As I continue to look at the images of these wheels I am even more intrigued by those 4 little nubs that look like valve stems on each wheel. What could those possibly be/used for??!!



The "nubs" are threaded nuts to prevent the tire from sliding off the rim if it gets punctured. Original versions of this wheel were magnesium. RS Watanabe produced them in cast aluminum.


That's fantastic! I don't recall where I read someone mention 4 spoke Watanabe's recently but it was the first thing I thought of when I saw them. And very cool to learn what those "nubs" are for. Thanks for that info!



Am I the only one that noticed the missing fender flare on the passenger side rear quarter panel? Is there a story on that?


It's in the feature to show the work done to fit the flares.


it is...


Nice restomodded Hako! The motor and details are just tip-top!

Dino Dalle Carbonare

One of the freshest I've seen in a while!

Ivor the Engine Driver

I believe the wheels first appeared on the early TransAm 510s and were American Libres. They were aluminum. I ran a 13x7 set on my street 510. There are probably several companies making that style now.

Ivor the Engine Driver

Now that I look at them, they aren't Libres. Similar, but not the same.


That's what I keep thinking too. Very similar but not quite the same. Obviously, we are sitting here scratching our heads over this. Dino, please give us the info we desperately need ;)



the hakosuka is my favourite car, but can people do something different for once? throw in a rotary, a ej20, a k20, a 2zz-ge...

Naveed Yousufzai

absolutely stunning...


I love those wheels.
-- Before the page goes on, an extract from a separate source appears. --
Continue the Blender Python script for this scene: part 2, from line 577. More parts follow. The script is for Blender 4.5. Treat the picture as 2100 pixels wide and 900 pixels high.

Avoiding the overused wantabes and going for something of a similar style but a unique look.


“There are countless routes you can take” all of which end up in exactly the same place with the possibility of a different engine and/or wheels.
Not sawing this isn’t awesome, because it is. But there are 2 styles of halo, stock and every other hako.


Now that's a motor I can enjoy. Vintage look, but with EFI and modern day tech embedded in it.

Dino Dalle Carbonare

I want to know what this thing sounds like!


I certainly like the idea of modern components enhancing the restoration.


Love it! But I'm a bit irritated by the orange peel paint and the badly fitted trunk lid.


C'mon mate, it's an old car...
"The Skyline was put through a full restoration which included taking the body down to bare metal, addressing the inevitable corrosion, and replacing all worn parts."

Dino Dalle Carbonare

Wouldn't be surprised if it was a tad rushed to get it to the show in time. I'd give these guys the benefit of the doubt and see once the car is properly running how it will look


those wheels are watanabe ..very expensive but can be special ordered..


Awesome car, those wheels are rad.


Its a cool car but why did they stop on the ignition. They should have upgraded it to electronic.